Standing before the audience, she began to sing, quite beautifully, what I later identified as Lhasa’s “Fools Gold.” She still had a heart shaped out of rhinestones on her left breast, which she peeled them off slowly as she sang. [Ed. note: The rhinestone heart on Melody Jane was actually covering her scar from the first time she performed the piece.] Now entirely nude, she took the razorblade and traced the outline where the rhinestones had been, carving a heart into her own chest. She sang flawlessly throughout, showing no sign of pain. I realized my mouth was actually open in astonishment. Other audience members were visibly cringing. A few covered their eyes.
Blood dripping down her torso, she moved to a large tub on the side of the stage and ritualistically washed herself with a cloth, singing all the time. The piece ended with her standing at the center of the stage, sopping wet, still bleeding. It was astonishing.

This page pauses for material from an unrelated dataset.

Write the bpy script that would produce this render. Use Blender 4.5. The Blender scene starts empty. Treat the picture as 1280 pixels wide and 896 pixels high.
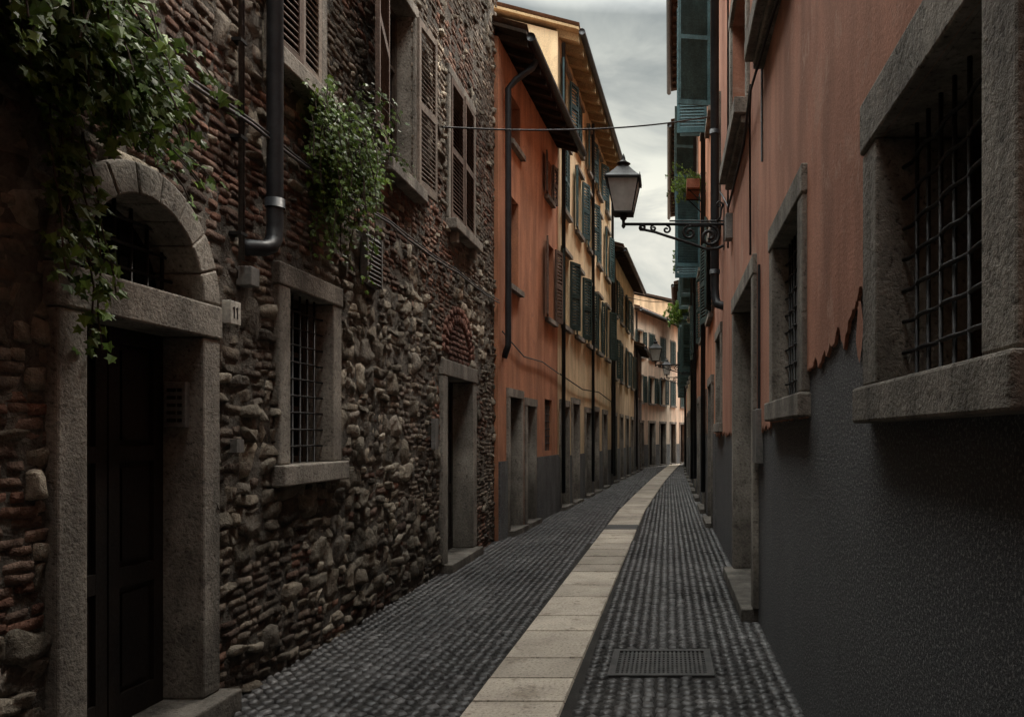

Scary Ben returned to the stage to announce a “gallery walk,” where audience members could interact with the performers stationed around the room, before the close of the show. I finished my PBR and left then, a little bit stunned but mostly impressed. I worried the performances would go over my head: I’m no art critic, and the only burlesque I’d seen before that night was Dita Von Teese on Youtube. But they were thought-provoking, intense, occasionally disturbing, and certainly sexy. Abramović herself urged performers to reproduce her work, and while none of her pieces featured glitter, “Limitless” was certainly faithful to Abramović’s ethos — complete commitment to the art.